EXTRACTED INFORMATION:
begin
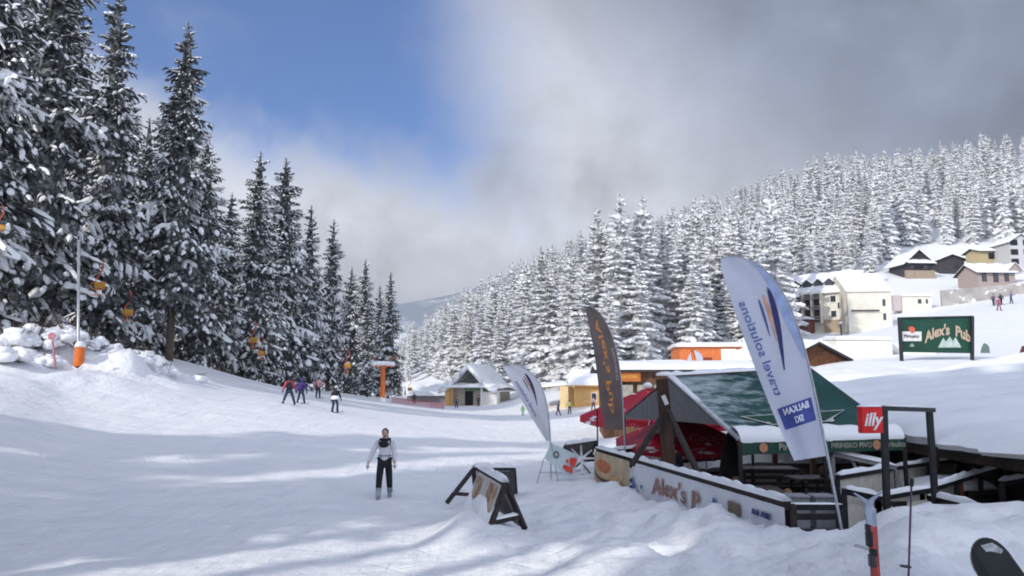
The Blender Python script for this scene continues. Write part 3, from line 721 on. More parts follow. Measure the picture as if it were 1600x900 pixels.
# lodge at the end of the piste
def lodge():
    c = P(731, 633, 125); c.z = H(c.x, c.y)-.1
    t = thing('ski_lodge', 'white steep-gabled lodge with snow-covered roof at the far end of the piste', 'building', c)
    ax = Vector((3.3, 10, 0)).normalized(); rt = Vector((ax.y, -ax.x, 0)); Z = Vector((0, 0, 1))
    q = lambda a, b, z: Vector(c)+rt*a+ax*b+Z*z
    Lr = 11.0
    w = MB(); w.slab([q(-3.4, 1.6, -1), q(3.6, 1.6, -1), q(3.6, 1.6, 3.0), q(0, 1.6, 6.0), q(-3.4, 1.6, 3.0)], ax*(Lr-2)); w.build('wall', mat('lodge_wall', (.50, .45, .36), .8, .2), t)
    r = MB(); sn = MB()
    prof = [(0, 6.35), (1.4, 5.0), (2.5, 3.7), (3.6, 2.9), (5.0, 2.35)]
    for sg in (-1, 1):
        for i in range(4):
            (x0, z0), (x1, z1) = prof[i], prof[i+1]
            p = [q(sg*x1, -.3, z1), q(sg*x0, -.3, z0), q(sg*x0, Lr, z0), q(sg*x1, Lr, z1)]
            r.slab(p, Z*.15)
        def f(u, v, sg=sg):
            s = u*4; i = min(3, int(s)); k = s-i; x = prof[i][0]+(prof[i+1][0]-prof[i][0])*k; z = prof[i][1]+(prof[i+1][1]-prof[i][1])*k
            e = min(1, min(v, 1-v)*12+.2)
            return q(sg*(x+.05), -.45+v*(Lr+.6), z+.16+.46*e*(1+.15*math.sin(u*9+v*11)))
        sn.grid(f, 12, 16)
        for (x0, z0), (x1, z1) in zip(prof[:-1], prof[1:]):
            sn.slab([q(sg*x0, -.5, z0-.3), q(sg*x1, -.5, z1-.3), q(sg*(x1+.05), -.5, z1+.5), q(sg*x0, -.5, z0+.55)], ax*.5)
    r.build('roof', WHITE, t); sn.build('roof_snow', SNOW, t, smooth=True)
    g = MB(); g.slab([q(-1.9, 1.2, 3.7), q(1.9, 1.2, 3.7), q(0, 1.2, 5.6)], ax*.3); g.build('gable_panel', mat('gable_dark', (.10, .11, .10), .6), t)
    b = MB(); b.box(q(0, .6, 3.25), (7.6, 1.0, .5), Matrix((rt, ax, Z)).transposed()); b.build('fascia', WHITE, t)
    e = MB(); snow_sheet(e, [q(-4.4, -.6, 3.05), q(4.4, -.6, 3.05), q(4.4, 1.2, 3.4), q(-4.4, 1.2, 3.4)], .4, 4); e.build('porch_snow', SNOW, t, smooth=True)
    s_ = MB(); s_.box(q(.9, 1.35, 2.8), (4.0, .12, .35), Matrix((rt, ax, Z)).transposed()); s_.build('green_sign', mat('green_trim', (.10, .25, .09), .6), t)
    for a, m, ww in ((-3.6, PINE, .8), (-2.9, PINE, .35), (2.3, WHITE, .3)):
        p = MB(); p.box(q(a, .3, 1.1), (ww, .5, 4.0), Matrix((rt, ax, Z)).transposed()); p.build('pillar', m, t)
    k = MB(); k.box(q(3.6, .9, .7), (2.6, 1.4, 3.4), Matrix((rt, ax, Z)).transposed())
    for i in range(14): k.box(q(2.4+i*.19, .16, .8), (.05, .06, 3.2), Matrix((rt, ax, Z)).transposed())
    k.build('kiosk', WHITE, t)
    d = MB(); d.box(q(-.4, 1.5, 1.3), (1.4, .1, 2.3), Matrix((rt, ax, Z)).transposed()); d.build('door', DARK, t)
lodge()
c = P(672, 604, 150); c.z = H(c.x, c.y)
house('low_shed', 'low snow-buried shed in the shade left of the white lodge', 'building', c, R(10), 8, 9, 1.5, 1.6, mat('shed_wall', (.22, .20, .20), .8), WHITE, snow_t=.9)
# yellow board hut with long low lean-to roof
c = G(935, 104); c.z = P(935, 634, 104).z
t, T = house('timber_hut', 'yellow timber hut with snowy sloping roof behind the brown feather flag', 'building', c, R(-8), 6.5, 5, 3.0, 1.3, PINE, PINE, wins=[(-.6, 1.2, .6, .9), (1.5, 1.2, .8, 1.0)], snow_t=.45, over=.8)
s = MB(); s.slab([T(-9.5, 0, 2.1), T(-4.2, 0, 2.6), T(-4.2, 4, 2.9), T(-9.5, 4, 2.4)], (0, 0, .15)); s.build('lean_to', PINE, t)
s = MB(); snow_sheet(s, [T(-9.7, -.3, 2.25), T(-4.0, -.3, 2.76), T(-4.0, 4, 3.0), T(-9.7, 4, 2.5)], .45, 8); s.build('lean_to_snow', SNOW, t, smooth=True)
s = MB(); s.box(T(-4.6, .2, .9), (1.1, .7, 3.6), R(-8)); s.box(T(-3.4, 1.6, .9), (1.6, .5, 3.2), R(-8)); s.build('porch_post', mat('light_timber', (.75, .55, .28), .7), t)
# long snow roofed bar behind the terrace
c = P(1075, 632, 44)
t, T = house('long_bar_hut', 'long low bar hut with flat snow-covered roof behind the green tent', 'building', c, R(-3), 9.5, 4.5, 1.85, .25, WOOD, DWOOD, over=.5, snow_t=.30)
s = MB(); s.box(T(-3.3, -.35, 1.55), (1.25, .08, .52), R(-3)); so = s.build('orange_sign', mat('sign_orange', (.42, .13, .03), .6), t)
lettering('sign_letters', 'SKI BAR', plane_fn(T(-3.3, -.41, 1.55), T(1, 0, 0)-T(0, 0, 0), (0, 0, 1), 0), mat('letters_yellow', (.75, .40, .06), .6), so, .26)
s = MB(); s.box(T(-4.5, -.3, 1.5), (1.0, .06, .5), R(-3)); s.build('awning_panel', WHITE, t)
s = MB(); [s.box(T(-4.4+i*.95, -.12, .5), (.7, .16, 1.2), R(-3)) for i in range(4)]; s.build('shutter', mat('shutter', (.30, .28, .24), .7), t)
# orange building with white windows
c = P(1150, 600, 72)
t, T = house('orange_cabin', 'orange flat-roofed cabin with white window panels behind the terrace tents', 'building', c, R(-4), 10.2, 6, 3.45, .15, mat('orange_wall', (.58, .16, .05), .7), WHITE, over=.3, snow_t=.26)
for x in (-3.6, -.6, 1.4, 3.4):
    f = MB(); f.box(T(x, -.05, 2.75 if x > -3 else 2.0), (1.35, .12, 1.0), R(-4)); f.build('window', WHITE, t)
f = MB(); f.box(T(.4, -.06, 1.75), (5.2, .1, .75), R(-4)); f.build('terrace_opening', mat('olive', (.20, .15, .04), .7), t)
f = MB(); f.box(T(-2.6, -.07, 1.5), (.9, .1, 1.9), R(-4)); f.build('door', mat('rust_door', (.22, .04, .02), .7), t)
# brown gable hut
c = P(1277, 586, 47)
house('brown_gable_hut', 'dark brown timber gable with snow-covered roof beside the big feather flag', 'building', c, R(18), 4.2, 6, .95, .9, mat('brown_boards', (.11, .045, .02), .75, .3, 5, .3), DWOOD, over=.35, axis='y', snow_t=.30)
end
begin
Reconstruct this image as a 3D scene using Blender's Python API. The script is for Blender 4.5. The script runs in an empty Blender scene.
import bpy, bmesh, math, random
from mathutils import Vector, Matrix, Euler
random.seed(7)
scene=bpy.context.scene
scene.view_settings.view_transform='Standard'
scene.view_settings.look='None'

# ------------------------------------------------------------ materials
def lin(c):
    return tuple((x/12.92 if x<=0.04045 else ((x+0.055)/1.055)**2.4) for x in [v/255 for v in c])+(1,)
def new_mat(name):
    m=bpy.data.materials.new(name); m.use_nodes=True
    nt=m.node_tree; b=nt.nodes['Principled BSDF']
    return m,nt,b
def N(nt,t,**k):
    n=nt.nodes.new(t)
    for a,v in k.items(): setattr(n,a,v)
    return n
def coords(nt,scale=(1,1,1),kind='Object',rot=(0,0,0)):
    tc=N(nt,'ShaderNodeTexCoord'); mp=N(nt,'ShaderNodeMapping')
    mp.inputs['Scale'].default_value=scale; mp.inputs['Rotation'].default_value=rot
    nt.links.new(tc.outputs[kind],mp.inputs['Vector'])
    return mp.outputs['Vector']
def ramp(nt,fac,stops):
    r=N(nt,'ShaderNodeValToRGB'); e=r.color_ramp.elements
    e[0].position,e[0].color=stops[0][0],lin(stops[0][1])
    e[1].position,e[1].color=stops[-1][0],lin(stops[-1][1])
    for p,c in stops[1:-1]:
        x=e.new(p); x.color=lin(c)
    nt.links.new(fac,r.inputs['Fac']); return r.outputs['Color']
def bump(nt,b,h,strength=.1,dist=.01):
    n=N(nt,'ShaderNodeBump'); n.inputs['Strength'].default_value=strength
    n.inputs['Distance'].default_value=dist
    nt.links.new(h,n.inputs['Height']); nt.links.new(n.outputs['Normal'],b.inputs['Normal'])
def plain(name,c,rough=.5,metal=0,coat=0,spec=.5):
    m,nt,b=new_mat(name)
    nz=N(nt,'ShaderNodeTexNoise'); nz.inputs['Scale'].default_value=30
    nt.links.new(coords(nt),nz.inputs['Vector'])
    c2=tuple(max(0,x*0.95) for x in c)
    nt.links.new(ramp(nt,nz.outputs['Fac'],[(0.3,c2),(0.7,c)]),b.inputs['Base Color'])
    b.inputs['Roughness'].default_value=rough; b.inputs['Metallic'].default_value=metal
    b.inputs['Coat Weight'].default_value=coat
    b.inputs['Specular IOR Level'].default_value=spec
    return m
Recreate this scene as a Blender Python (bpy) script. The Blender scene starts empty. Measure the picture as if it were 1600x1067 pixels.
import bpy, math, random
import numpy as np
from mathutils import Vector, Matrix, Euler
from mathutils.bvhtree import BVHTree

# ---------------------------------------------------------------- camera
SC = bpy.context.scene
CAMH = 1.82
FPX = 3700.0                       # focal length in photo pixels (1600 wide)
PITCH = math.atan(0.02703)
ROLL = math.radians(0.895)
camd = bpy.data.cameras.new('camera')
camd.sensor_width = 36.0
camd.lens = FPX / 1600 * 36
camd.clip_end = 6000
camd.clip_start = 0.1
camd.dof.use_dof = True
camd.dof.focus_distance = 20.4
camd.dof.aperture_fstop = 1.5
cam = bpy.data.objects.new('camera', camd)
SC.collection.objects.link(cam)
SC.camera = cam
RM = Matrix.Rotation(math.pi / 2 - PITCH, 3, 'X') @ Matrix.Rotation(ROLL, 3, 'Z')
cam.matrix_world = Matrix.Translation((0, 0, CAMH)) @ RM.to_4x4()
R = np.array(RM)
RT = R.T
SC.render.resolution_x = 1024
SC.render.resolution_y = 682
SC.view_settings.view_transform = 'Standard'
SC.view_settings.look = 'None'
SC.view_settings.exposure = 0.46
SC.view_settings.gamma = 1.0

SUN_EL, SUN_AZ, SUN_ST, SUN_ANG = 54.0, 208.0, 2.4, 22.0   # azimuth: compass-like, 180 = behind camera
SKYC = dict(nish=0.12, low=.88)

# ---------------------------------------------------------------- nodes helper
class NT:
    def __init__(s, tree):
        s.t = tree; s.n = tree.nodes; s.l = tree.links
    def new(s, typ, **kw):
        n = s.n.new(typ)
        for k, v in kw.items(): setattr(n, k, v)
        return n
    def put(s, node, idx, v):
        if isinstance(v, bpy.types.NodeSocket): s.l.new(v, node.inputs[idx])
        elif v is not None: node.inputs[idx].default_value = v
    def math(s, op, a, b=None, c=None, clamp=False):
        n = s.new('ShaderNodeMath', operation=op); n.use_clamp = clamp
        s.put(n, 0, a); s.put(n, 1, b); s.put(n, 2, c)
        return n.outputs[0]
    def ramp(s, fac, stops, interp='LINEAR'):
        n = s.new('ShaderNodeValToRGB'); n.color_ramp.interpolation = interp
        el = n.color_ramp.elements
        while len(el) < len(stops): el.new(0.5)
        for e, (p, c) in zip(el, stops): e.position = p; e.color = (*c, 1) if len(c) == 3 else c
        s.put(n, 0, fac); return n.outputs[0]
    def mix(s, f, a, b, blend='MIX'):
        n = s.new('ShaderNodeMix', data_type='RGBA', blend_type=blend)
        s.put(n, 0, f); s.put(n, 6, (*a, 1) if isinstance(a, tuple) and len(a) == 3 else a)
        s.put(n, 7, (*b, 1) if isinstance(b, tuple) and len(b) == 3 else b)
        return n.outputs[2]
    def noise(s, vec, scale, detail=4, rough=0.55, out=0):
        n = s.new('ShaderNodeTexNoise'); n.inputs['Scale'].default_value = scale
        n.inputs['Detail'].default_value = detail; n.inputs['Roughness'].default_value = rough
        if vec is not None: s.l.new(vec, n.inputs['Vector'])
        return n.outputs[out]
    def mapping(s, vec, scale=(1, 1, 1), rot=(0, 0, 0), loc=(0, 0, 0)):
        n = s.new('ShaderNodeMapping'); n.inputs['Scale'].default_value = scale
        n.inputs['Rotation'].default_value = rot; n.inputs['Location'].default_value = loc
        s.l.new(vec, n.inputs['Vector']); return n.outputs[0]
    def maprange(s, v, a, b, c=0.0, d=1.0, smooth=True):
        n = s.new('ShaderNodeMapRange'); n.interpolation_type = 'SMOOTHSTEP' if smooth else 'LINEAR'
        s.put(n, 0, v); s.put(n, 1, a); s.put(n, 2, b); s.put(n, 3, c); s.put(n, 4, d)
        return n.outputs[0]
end
begin
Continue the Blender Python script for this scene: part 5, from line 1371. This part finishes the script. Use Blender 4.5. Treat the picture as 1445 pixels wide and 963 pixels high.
end
WHAT THE TASK ASKS: Working from the data above, extract solely the lines from the one containing "Recreate this scene" through the one containing "SKYC = dict(nish=0.12, low=.88)", exactly as they appear, both included.

SOLUTION TO THIS EXERCISE:
Recreate this scene as a Blender Python (bpy) script. The Blender scene starts empty. Measure the picture as if it were 1600x1067 pixels.
import bpy, math, random
import numpy as np
from mathutils import Vector, Matrix, Euler
from mathutils.bvhtree import BVHTree

# ---------------------------------------------------------------- camera
SC = bpy.context.scene
CAMH = 1.82
FPX = 3700.0                       # focal length in photo pixels (1600 wide)
PITCH = math.atan(0.02703)
ROLL = math.radians(0.895)
camd = bpy.data.cameras.new('camera')
camd.sensor_width = 36.0
camd.lens = FPX / 1600 * 36
camd.clip_end = 6000
camd.clip_start = 0.1
camd.dof.use_dof = True
camd.dof.focus_distance = 20.4
camd.dof.aperture_fstop = 1.5
cam = bpy.data.objects.new('camera', camd)
SC.collection.objects.link(cam)
SC.camera = cam
RM = Matrix.Rotation(math.pi / 2 - PITCH, 3, 'X') @ Matrix.Rotation(ROLL, 3, 'Z')
cam.matrix_world = Matrix.Translation((0, 0, CAMH)) @ RM.to_4x4()
R = np.array(RM)
RT = R.T
SC.render.resolution_x = 1024
SC.render.resolution_y = 682
SC.view_settings.view_transform = 'Standard'
SC.view_settings.look = 'None'
SC.view_settings.exposure = 0.46
SC.view_settings.gamma = 1.0

SUN_EL, SUN_AZ, SUN_ST, SUN_ANG = 54.0, 208.0, 2.4, 22.0   # azimuth: compass-like, 180 = behind camera
SKYC = dict(nish=0.12, low=.88)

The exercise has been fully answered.